Les chercheurs sont des scientifiques des dix-sept pays membres, plus, à titre individuel, quelques scientifiques de renom international de pays non membres. L'équipe permanente comprend un peu moins de cent chercheurs. Comme la plupart d'entre eux ne passent que quelques années à Laxenburg (l'idée étant que l'Institut doit être aussi un bouillon de culture pour l'étude des problèmes mondiaux), le total des scientifiques travaillant à l'IIASA ou y ayant travaillé régulièrement dépasse maintenant les trois cents, ce qui donne une idée de la vitalité de cet organisme. Parmi les anciens, on peut citer des noms comme Tjalling Koopmans, prix Nobel d'économie, ou Georges Dantzig, un des pères de la programmation linéaire.

Disciplines

Avec l'ambition de créer un organisme international nouveau et efficace, l'autre défi lancé aux premières équipes de l'Institut, sous la direction de Howard Raiffa, de Harvard, un spécialiste mondial de la théorie de la décision, était de donner un sens et un contenu à l'analyse des systèmes appliquée à une échelle internationale.

On décida d'aborder des problèmes globaux ou universels. Un problème global, c'est, par exemple, l'interaction de la production d'énergie avec le climat mondial ; un problème universel, ce peut être l'urbanisation. Mais qu'est-ce que l'analyse des systèmes ? En fait, personne n'est encore tout à fait sûr de ce que cette expression inclut, ni de ce qu'elle exclut. Elle est liée à l'idée moderne d'un outil d'analyse pour l'étude des systèmes complexes que rencontrent nos sociétés évoluées.
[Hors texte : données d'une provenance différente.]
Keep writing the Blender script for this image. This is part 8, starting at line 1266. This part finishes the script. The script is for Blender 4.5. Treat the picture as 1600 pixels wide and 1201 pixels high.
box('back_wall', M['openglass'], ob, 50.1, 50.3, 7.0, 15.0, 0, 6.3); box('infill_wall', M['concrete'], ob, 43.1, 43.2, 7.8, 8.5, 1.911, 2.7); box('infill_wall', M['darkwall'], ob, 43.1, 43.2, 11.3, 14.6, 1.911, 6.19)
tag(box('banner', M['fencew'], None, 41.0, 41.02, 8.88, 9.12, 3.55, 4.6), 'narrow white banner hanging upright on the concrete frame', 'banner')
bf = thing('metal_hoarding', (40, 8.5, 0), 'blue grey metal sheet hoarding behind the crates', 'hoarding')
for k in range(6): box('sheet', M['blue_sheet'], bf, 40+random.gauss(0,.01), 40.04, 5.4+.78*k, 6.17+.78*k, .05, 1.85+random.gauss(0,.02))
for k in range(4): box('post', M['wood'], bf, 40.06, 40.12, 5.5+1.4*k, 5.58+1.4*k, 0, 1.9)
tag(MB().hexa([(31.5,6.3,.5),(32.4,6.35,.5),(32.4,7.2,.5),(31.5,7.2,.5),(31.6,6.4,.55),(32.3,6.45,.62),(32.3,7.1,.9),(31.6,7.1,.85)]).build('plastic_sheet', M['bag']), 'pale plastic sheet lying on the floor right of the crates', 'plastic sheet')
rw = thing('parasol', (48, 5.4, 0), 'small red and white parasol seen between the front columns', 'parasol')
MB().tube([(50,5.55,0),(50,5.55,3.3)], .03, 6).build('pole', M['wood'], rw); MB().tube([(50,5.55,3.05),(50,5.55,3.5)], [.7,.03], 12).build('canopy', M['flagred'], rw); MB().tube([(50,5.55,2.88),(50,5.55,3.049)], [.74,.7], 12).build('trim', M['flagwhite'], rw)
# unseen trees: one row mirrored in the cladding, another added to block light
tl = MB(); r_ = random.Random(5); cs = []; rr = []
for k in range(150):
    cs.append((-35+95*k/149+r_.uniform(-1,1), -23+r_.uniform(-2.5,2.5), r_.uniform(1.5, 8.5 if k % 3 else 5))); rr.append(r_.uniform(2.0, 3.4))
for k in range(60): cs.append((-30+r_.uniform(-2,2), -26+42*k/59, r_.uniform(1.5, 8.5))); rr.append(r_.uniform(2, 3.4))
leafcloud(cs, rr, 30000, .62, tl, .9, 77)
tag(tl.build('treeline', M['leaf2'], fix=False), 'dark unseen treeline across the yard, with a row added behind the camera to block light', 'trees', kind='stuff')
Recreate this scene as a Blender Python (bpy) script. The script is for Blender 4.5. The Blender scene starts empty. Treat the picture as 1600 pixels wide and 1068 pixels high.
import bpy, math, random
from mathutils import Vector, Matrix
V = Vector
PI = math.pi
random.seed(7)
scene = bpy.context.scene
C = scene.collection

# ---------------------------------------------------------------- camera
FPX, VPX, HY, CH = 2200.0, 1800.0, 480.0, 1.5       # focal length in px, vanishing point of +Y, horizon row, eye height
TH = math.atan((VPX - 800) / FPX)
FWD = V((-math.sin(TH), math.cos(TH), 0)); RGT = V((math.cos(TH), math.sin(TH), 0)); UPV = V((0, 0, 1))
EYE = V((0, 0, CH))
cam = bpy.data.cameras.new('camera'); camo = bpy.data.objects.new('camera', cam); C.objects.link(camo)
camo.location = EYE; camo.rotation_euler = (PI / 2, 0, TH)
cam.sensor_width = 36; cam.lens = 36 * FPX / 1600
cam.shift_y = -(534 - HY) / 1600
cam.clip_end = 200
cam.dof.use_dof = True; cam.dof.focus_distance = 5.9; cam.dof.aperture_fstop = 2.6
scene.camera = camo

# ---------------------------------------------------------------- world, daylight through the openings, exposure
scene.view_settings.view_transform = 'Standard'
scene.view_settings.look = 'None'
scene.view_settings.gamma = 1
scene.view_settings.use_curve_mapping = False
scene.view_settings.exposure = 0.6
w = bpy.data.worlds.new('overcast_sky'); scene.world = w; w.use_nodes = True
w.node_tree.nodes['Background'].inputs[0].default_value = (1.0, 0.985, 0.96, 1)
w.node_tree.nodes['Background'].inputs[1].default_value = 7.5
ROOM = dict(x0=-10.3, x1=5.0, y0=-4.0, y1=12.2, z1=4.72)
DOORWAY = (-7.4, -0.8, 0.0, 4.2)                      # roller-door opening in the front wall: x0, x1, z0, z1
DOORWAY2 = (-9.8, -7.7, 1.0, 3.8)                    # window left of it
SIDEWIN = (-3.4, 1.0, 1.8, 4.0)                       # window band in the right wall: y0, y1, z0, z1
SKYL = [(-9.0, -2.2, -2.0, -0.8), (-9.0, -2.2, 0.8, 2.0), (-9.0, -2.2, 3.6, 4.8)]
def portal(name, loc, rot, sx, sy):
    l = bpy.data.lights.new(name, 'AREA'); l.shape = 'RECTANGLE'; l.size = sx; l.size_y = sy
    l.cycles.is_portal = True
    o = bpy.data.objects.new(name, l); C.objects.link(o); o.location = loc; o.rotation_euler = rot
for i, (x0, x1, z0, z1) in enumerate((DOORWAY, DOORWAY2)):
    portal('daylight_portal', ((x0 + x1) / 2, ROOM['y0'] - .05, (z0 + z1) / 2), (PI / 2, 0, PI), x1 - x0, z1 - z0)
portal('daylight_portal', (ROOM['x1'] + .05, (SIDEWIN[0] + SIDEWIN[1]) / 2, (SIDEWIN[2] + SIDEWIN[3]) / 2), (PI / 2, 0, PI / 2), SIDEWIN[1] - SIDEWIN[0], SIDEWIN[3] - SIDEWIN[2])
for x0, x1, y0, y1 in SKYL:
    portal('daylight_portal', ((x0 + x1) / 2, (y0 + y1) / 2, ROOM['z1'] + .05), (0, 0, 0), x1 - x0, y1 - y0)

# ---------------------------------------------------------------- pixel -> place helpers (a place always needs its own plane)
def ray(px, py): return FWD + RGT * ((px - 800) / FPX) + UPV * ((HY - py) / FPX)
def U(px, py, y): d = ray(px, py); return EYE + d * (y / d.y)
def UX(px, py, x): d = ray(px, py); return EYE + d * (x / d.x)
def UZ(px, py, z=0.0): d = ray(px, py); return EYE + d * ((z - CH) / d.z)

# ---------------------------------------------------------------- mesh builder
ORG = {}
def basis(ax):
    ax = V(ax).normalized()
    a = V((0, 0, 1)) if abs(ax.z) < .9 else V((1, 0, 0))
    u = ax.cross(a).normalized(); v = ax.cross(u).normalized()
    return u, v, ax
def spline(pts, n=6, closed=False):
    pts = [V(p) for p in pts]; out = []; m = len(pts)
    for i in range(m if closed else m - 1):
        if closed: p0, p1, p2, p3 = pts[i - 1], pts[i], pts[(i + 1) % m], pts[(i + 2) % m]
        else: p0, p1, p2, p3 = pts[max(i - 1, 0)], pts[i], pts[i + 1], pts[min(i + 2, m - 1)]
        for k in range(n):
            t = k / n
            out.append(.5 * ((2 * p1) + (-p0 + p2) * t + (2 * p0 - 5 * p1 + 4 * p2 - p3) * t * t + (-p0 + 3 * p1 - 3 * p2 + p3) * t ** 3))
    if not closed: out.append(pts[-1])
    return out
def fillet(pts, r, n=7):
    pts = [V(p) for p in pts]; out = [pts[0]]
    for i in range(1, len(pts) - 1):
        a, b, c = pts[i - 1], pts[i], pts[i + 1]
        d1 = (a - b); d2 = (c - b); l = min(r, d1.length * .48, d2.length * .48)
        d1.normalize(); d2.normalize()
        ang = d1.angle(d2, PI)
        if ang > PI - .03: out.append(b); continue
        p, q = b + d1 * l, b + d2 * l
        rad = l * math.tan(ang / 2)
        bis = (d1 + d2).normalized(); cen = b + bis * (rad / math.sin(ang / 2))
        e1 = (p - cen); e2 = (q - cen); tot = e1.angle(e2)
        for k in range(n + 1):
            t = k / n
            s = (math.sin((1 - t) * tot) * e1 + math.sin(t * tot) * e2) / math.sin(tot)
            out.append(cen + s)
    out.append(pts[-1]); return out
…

Bien que scientifique et s'appuyant souvent sur des mathématiques élaborées (programmation linéaire, théorie des jeux, topologie différentielle, etc.), la systémique n'est pas une discipline établie. Elle relève un peu en même temps de la science et de l'art, par un dosage savant et multidisciplinaire. À l'opposé des autres disciplines, elle ne fait l'objet d'aucun enseignement codifié, et la plupart de ceux qui la pratiquent ont appris leur métier sur le tas, en essayant de répondre aux questions difficiles qui leur étaient posées, souvent par des responsables économiques ou politiques. L'expression « analyse des systèmes » désigne moins des techniques spécifiques que l'application d'un langage commun – surtout mathématique – à la prise en compte et à l'expression des interactions entre divers phénomènes et problèmes, donc un souci d'unification et d'appréhension globale.

Définition

En utilisant comme mise en garde la boutade de Valéry « Ce qui est simple est toujours faux, ce qui ne l'est pas est inutilisable », on peut prendre pour exemple un système ou nappe aquifère, et partir de la définition scientifique de Jacquet – ce n'est pas la seule valable – « système : toute structure, dispositif ou procédé réel ou abstrait qui relie, avec un pas de temps donné, une entrée, une cause, une impulsion (de matière, d'énergie ou d'information) à une sortis, à un effet ou une réponse (de matière, d'énergie ou d'information) ». Un système aquifère, c'est-à-dire un système d'écoulement d'eau souterraine, correspond à un espace continu dans lequel les effets de diverses impulsions naturelles ou artificielles (apports ou prélèvements d'eau, variations de niveau aux limites) peuvent se propager librement et influencer le fonctionnement hydraulique, à un terme défini dans le temps. Malgré l'hétérogénéité fréquente des systèmes hydrogéologiques, on définira donc un système aquifère réel par des limites faisant obstacle à des propagations d'influence à l'extérieur, et à l'intérieur desquelles toute impulsion, locale ou régionale, brève ou durable, peut déterminer une réponse.

Résilience

Il n'est pas toujours facile de déterminer les limites d'un système. Une des premières études de l'IIASA a porté sur le budworm, un parasite des forêts canadiennes. Problème apparemment classique : quand le parasite a trop dévasté la forêt, il commence à disparaître par manque de nourriture ; du coup, la forêt reprend, etc. Mais Holling, qui a dirigé cette étude, lui a donné une autre dimension. Il a inclus dans le système la prise de décision multicritere, les conflits d'objectifs, les compromis possibles, les stratégies en cas d'incertitudes, ce qui l'a amené à développer le concept de résilience (sous une forme mathématique très complexe, non linéaire), ou capacité d'un système à absorber les chocs extérieurs et à leur résister. Ce concept s'est révélé si intéressant qu'il a été repris dans de nombreux autres projets, y compris dans le secteur de l'énergie.

Énergétique

En raison de l'importance qu'il a prise, le système énergétique mondial est actuellement le principal programme de l'IIASA. Il mobilise environ 50 % de ses effectifs. Certes, ce problème est l'objet d'études innombrables. Mais la plupart d'entre elles sont orientées vers le court ou le moyen terme (1985 ou l'an 2000), et pour des objectifs nationaux, voire régionaux, comme pour la Communauté européenne. Le programme d'énergie de l'IIASA s'est attaqué à certains aspects globaux et à long terme (année 2030 et au-delà) du système énergétique mondial. Ses principaux aspects sont à la base de l'étude de la future demande en énergie et des ressources pour y faire face.